Data extracted from a collection:
=======

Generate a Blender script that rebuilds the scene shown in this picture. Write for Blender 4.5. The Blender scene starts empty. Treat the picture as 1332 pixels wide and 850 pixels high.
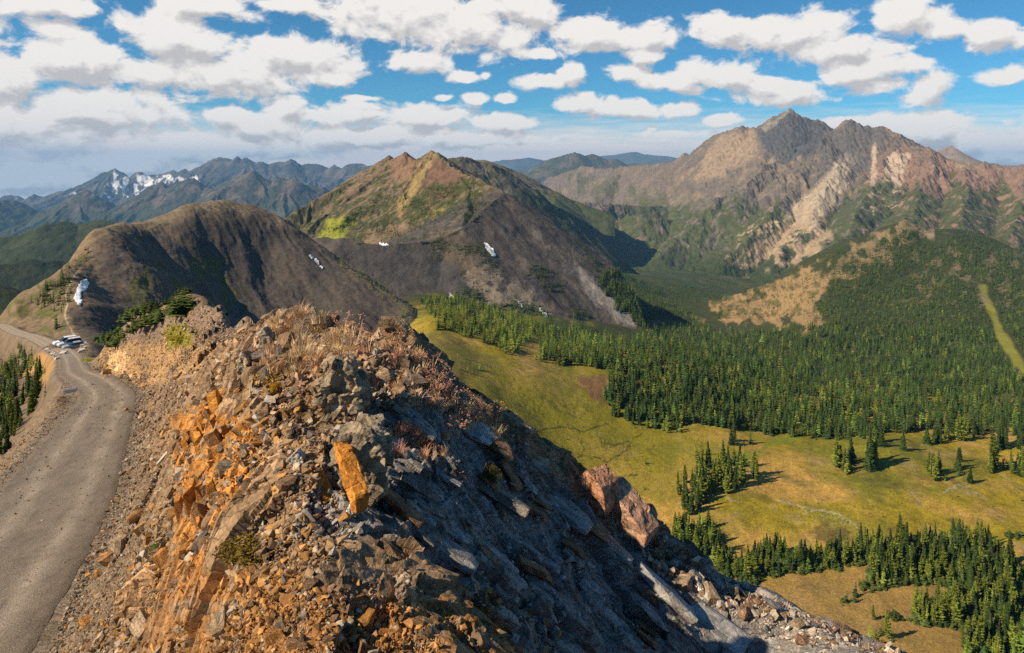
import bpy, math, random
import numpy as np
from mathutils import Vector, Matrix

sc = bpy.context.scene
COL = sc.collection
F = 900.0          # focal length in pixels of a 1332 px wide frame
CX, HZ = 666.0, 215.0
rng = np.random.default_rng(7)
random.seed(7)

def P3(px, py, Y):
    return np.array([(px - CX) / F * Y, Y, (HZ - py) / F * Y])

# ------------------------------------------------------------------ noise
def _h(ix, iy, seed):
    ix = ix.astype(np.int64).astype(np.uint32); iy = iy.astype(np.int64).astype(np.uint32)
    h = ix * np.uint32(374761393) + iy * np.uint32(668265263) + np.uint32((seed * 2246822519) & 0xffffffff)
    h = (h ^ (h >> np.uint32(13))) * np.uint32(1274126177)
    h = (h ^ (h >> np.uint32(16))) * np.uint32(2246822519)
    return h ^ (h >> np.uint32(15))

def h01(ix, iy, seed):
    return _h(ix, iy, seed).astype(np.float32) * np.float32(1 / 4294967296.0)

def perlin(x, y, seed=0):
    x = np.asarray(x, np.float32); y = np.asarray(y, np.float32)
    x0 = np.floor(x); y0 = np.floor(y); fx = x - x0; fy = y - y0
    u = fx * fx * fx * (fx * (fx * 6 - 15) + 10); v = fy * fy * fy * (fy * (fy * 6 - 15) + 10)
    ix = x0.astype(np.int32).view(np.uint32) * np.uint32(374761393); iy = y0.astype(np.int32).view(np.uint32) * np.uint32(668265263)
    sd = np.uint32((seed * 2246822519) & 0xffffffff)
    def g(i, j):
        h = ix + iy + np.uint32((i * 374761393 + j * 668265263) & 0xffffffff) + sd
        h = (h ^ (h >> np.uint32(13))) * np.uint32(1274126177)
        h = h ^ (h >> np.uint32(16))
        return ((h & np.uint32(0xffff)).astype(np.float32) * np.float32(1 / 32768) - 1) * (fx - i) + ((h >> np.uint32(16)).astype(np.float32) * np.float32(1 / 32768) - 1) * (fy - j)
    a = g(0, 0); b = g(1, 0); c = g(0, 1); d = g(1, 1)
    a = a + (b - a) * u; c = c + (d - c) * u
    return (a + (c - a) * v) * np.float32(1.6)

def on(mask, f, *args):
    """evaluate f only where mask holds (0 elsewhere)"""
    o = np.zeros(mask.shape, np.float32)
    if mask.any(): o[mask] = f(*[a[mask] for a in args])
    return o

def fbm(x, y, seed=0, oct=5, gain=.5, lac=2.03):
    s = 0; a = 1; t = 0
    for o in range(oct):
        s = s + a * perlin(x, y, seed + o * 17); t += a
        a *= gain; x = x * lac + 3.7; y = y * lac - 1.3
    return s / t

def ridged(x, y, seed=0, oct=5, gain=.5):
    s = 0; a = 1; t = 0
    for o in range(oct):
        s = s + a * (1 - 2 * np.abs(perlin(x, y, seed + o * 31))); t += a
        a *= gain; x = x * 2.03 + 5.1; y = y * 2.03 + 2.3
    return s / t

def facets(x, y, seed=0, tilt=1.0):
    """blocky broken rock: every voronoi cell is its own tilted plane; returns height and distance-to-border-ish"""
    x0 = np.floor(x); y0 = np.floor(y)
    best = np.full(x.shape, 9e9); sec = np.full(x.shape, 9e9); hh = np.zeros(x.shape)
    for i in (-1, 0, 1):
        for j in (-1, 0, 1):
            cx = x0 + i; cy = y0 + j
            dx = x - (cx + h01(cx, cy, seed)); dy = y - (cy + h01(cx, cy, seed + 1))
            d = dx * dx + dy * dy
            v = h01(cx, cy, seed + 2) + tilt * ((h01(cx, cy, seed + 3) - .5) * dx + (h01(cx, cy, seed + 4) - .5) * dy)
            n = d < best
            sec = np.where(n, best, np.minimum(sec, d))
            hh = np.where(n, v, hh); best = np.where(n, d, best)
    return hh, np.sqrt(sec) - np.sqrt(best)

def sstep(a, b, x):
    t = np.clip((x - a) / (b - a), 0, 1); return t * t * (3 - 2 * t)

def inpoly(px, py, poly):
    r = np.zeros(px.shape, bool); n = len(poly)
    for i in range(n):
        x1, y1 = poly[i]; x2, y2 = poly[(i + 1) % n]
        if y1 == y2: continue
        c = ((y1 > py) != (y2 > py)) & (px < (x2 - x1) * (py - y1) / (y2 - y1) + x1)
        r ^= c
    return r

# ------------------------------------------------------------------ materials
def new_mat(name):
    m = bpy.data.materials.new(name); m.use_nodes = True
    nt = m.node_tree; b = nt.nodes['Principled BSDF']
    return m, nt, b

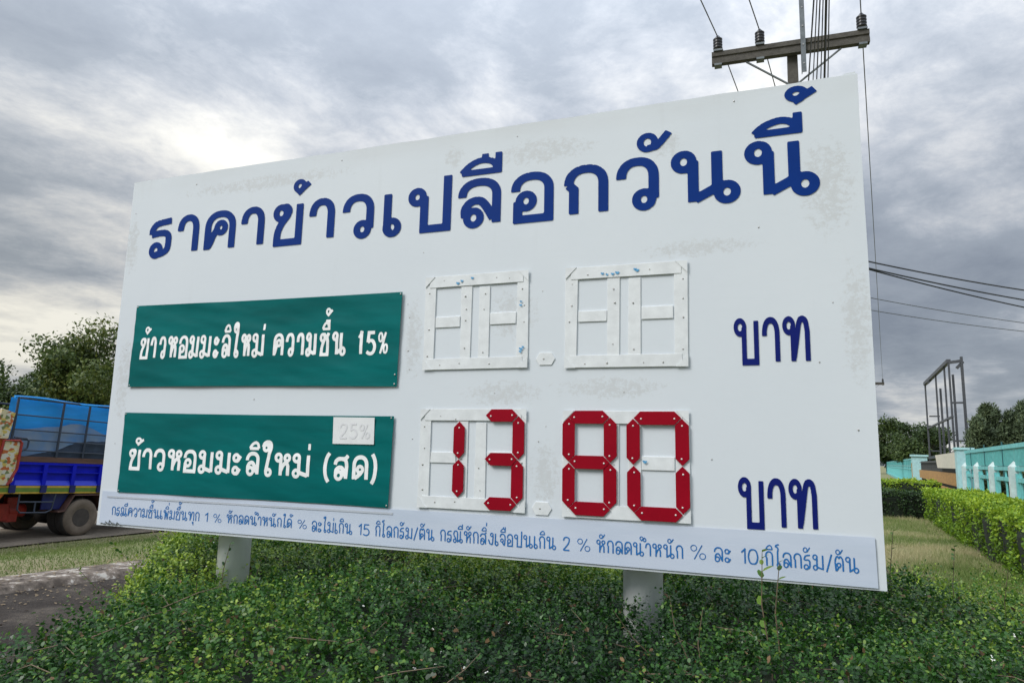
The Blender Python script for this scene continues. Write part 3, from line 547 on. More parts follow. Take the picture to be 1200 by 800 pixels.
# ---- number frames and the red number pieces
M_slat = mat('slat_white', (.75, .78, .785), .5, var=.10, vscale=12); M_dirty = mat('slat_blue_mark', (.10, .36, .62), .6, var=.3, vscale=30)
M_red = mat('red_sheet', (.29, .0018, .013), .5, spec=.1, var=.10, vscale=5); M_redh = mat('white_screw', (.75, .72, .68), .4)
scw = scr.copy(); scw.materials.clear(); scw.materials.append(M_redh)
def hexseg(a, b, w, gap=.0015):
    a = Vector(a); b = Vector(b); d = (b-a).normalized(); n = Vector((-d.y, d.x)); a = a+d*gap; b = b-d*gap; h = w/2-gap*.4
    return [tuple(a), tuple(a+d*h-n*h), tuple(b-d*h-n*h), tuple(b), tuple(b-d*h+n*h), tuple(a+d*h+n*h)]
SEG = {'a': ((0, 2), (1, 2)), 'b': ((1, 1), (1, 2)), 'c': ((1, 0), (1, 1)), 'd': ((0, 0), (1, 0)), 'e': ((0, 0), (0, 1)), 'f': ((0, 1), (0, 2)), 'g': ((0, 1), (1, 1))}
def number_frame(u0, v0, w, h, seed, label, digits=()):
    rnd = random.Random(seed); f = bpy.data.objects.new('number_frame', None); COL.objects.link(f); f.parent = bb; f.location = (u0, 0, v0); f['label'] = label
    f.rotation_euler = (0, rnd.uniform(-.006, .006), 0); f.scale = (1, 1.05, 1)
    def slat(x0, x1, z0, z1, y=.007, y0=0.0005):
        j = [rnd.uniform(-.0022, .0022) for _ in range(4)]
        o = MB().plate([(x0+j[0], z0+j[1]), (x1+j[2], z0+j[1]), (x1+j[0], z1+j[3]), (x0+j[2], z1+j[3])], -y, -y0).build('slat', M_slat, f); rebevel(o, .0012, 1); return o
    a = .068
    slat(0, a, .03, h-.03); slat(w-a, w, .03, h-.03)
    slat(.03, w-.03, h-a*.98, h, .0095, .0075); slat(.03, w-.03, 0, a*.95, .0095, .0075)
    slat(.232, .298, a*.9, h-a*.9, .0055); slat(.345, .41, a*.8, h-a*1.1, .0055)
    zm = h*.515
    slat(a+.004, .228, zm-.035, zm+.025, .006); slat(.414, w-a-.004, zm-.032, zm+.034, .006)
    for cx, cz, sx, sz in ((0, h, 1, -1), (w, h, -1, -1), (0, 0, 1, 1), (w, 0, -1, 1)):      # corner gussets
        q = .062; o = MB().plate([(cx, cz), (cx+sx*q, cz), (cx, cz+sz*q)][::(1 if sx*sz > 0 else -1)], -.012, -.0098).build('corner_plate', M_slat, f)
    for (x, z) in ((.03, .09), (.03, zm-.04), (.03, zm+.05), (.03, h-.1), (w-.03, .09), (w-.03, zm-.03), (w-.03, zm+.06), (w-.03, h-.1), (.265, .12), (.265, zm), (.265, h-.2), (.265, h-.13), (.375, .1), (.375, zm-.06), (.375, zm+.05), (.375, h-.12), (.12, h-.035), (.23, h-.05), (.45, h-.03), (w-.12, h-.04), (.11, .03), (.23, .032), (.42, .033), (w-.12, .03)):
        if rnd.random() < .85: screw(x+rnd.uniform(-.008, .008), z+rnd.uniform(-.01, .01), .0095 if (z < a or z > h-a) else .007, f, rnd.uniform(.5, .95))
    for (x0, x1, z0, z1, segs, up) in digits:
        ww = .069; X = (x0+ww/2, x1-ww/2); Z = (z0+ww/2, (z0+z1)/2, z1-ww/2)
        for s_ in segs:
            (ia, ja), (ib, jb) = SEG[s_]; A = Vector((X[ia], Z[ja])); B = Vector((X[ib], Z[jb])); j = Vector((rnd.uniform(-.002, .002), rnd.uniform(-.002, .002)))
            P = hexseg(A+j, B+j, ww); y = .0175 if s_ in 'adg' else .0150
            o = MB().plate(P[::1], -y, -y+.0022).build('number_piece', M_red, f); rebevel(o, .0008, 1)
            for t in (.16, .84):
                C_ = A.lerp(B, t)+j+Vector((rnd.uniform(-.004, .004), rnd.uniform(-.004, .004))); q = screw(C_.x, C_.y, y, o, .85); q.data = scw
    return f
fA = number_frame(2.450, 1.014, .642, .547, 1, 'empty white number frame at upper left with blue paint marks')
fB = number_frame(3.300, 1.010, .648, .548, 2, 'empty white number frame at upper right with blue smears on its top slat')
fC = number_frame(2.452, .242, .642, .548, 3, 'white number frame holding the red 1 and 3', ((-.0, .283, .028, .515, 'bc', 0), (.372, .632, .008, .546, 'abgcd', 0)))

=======

Written instruction: Take the records from their first line through the line containing "return np.array([(px - CX)" and please return exactly those lines, both ends included, minus the pictures.

The answer:
Generate a Blender script that rebuilds the scene shown in this picture. Write for Blender 4.5. The Blender scene starts empty. Treat the picture as 1332 pixels wide and 850 pixels high.
import bpy, math, random
import numpy as np
from mathutils import Vector, Matrix

sc = bpy.context.scene
COL = sc.collection
F = 900.0          # focal length in pixels of a 1332 px wide frame
CX, HZ = 666.0, 215.0
rng = np.random.default_rng(7)
random.seed(7)

def P3(px, py, Y):
    return np.array([(px - CX) / F * Y, Y, (HZ - py) / F * Y])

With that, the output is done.